• _INSTRUCTION_: Would you extract the whole listing below and retype it exactly?

• _MATERIAL_:

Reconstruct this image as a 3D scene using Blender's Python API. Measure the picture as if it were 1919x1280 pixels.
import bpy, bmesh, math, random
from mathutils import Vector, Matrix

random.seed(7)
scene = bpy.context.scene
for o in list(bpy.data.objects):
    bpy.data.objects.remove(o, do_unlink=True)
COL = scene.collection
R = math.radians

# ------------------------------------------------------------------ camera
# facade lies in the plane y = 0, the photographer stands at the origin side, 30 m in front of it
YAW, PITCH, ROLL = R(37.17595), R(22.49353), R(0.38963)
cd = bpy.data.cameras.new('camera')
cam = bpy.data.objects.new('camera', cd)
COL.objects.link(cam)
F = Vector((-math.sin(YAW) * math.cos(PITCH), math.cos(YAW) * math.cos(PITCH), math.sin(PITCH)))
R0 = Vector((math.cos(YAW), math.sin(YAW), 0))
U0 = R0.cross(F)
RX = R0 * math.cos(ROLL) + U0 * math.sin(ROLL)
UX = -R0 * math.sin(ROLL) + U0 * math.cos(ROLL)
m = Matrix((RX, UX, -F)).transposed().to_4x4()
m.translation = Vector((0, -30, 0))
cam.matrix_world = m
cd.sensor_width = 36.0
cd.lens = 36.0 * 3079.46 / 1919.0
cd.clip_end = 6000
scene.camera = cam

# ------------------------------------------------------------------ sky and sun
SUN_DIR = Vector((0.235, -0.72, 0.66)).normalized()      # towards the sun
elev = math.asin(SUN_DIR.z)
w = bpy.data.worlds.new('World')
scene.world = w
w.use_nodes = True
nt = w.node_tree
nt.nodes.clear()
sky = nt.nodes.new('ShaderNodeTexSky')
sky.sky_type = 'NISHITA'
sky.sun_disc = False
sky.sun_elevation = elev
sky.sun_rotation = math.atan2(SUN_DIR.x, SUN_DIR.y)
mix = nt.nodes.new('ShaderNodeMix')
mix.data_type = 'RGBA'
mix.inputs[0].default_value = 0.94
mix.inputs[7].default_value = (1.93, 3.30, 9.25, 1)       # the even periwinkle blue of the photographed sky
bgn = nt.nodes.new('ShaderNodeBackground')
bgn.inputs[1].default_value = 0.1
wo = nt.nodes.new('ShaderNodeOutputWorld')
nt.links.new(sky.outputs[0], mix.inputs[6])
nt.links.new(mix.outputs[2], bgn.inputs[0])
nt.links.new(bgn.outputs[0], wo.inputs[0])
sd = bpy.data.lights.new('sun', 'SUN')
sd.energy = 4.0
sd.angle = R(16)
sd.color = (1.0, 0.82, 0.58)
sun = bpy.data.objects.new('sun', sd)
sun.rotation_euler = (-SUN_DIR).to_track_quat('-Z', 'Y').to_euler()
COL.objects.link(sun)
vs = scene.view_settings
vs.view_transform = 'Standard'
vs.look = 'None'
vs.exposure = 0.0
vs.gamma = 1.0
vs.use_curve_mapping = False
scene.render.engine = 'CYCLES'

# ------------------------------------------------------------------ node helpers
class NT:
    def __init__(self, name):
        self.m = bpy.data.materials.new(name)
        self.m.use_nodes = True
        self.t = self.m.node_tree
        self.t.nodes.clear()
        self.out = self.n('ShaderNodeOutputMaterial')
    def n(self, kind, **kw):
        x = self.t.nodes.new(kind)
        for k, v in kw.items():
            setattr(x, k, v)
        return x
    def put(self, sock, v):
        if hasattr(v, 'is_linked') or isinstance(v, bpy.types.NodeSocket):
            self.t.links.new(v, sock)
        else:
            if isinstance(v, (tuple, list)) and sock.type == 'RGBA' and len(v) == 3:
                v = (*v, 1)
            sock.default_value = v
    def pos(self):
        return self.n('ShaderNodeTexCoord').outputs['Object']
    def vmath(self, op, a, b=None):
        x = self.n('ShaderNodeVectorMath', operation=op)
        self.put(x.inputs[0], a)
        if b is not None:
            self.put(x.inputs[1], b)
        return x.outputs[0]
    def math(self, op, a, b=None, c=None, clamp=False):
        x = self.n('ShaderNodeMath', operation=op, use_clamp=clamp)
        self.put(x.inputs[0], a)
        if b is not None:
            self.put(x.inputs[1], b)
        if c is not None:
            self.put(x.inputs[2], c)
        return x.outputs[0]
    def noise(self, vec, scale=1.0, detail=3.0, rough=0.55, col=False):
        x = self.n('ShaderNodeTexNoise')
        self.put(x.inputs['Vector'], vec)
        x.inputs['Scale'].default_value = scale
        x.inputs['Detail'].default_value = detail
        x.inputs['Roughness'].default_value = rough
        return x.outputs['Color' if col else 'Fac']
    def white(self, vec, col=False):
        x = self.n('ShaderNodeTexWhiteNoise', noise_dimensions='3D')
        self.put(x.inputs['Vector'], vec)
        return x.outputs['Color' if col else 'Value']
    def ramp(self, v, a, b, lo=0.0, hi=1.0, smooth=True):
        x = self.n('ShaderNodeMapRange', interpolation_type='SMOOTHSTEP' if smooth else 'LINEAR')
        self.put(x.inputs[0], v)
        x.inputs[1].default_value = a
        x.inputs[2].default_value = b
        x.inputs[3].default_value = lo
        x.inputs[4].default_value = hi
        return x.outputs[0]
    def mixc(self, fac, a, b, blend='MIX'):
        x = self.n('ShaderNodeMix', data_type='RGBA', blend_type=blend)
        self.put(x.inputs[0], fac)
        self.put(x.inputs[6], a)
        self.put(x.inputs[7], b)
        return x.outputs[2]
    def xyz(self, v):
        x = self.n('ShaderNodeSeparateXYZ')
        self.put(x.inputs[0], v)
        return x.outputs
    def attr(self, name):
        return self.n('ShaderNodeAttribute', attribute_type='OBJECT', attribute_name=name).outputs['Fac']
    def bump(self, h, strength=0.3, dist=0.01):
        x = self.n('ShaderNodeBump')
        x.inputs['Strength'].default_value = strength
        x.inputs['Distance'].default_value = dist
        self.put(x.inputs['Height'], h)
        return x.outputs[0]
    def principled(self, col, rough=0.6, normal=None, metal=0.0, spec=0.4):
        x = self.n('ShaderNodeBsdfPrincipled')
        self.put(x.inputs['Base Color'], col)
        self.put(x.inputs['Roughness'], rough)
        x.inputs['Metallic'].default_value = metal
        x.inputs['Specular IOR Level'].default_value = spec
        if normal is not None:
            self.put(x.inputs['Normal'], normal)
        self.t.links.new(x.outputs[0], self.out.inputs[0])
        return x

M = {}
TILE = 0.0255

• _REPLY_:
Reconstruct this image as a 3D scene using Blender's Python API. Measure the picture as if it were 1919x1280 pixels.
import bpy, bmesh, math, random
from mathutils import Vector, Matrix

random.seed(7)
scene = bpy.context.scene
for o in list(bpy.data.objects):
    bpy.data.objects.remove(o, do_unlink=True)
COL = scene.collection
R = math.radians

# ------------------------------------------------------------------ camera
# facade lies in the plane y = 0, the photographer stands at the origin side, 30 m in front of it
YAW, PITCH, ROLL = R(37.17595), R(22.49353), R(0.38963)
cd = bpy.data.cameras.new('camera')
cam = bpy.data.objects.new('camera', cd)
COL.objects.link(cam)
F = Vector((-math.sin(YAW) * math.cos(PITCH), math.cos(YAW) * math.cos(PITCH), math.sin(PITCH)))
R0 = Vector((math.cos(YAW), math.sin(YAW), 0))
U0 = R0.cross(F)
RX = R0 * math.cos(ROLL) + U0 * math.sin(ROLL)
UX = -R0 * math.sin(ROLL) + U0 * math.cos(ROLL)
m = Matrix((RX, UX, -F)).transposed().to_4x4()
m.translation = Vector((0, -30, 0))
cam.matrix_world = m
cd.sensor_width = 36.0
cd.lens = 36.0 * 3079.46 / 1919.0
cd.clip_end = 6000
scene.camera = cam

# ------------------------------------------------------------------ sky and sun
SUN_DIR = Vector((0.235, -0.72, 0.66)).normalized()      # towards the sun
elev = math.asin(SUN_DIR.z)
w = bpy.data.worlds.new('World')
scene.world = w
w.use_nodes = True
nt = w.node_tree
nt.nodes.clear()
sky = nt.nodes.new('ShaderNodeTexSky')
sky.sky_type = 'NISHITA'
sky.sun_disc = False
sky.sun_elevation = elev
sky.sun_rotation = math.atan2(SUN_DIR.x, SUN_DIR.y)
mix = nt.nodes.new('ShaderNodeMix')
mix.data_type = 'RGBA'
mix.inputs[0].default_value = 0.94
mix.inputs[7].default_value = (1.93, 3.30, 9.25, 1)       # the even periwinkle blue of the photographed sky
bgn = nt.nodes.new('ShaderNodeBackground')
bgn.inputs[1].default_value = 0.1
wo = nt.nodes.new('ShaderNodeOutputWorld')
nt.links.new(sky.outputs[0], mix.inputs[6])
nt.links.new(mix.outputs[2], bgn.inputs[0])
nt.links.new(bgn.outputs[0], wo.inputs[0])
sd = bpy.data.lights.new('sun', 'SUN')
sd.energy = 4.0
sd.angle = R(16)
sd.color = (1.0, 0.82, 0.58)
sun = bpy.data.objects.new('sun', sd)
sun.rotation_euler = (-SUN_DIR).to_track_quat('-Z', 'Y').to_euler()
COL.objects.link(sun)
vs = scene.view_settings
vs.view_transform = 'Standard'
vs.look = 'None'
vs.exposure = 0.0
vs.gamma = 1.0
vs.use_curve_mapping = False
scene.render.engine = 'CYCLES'

# ------------------------------------------------------------------ node helpers
class NT:
    def __init__(self, name):
        self.m = bpy.data.materials.new(name)
        self.m.use_nodes = True
        self.t = self.m.node_tree
        self.t.nodes.clear()
        self.out = self.n('ShaderNodeOutputMaterial')
    def n(self, kind, **kw):
        x = self.t.nodes.new(kind)
        for k, v in kw.items():
            setattr(x, k, v)
        return x
    def put(self, sock, v):
        if hasattr(v, 'is_linked') or isinstance(v, bpy.types.NodeSocket):
            self.t.links.new(v, sock)
        else:
            if isinstance(v, (tuple, list)) and sock.type == 'RGBA' and len(v) == 3:
                v = (*v, 1)
            sock.default_value = v
    def pos(self):
        return self.n('ShaderNodeTexCoord').outputs['Object']
    def vmath(self, op, a, b=None):
        x = self.n('ShaderNodeVectorMath', operation=op)
        self.put(x.inputs[0], a)
        if b is not None:
            self.put(x.inputs[1], b)
        return x.outputs[0]
    def math(self, op, a, b=None, c=None, clamp=False):
        x = self.n('ShaderNodeMath', operation=op, use_clamp=clamp)
        self.put(x.inputs[0], a)
        if b is not None:
            self.put(x.inputs[1], b)
        if c is not None:
            self.put(x.inputs[2], c)
        return x.outputs[0]
    def noise(self, vec, scale=1.0, detail=3.0, rough=0.55, col=False):
        x = self.n('ShaderNodeTexNoise')
        self.put(x.inputs['Vector'], vec)
        x.inputs['Scale'].default_value = scale
        x.inputs['Detail'].default_value = detail
        x.inputs['Roughness'].default_value = rough
        return x.outputs['Color' if col else 'Fac']
    def white(self, vec, col=False):
        x = self.n('ShaderNodeTexWhiteNoise', noise_dimensions='3D')
        self.put(x.inputs['Vector'], vec)
        return x.outputs['Color' if col else 'Value']
    def ramp(self, v, a, b, lo=0.0, hi=1.0, smooth=True):
        x = self.n('ShaderNodeMapRange', interpolation_type='SMOOTHSTEP' if smooth else 'LINEAR')
        self.put(x.inputs[0], v)
        x.inputs[1].default_value = a
        x.inputs[2].default_value = b
        x.inputs[3].default_value = lo
        x.inputs[4].default_value = hi
        return x.outputs[0]
    def mixc(self, fac, a, b, blend='MIX'):
        x = self.n('ShaderNodeMix', data_type='RGBA', blend_type=blend)
        self.put(x.inputs[0], fac)
        self.put(x.inputs[6], a)
        self.put(x.inputs[7], b)
        return x.outputs[2]
    def xyz(self, v):
        x = self.n('ShaderNodeSeparateXYZ')
        self.put(x.inputs[0], v)
        return x.outputs
    def attr(self, name):
        return self.n('ShaderNodeAttribute', attribute_type='OBJECT', attribute_name=name).outputs['Fac']
    def bump(self, h, strength=0.3, dist=0.01):
        x = self.n('ShaderNodeBump')
        x.inputs['Strength'].default_value = strength
        x.inputs['Distance'].default_value = dist
        self.put(x.inputs['Height'], h)
        return x.outputs[0]
    def principled(self, col, rough=0.6, normal=None, metal=0.0, spec=0.4):
        x = self.n('ShaderNodeBsdfPrincipled')
        self.put(x.inputs['Base Color'], col)
        self.put(x.inputs['Roughness'], rough)
        x.inputs['Metallic'].default_value = metal
        x.inputs['Specular IOR Level'].default_value = spec
        if normal is not None:
            self.put(x.inputs['Normal'], normal)
        self.t.links.new(x.outputs[0], self.out.inputs[0])
        return x

M = {}
TILE = 0.0255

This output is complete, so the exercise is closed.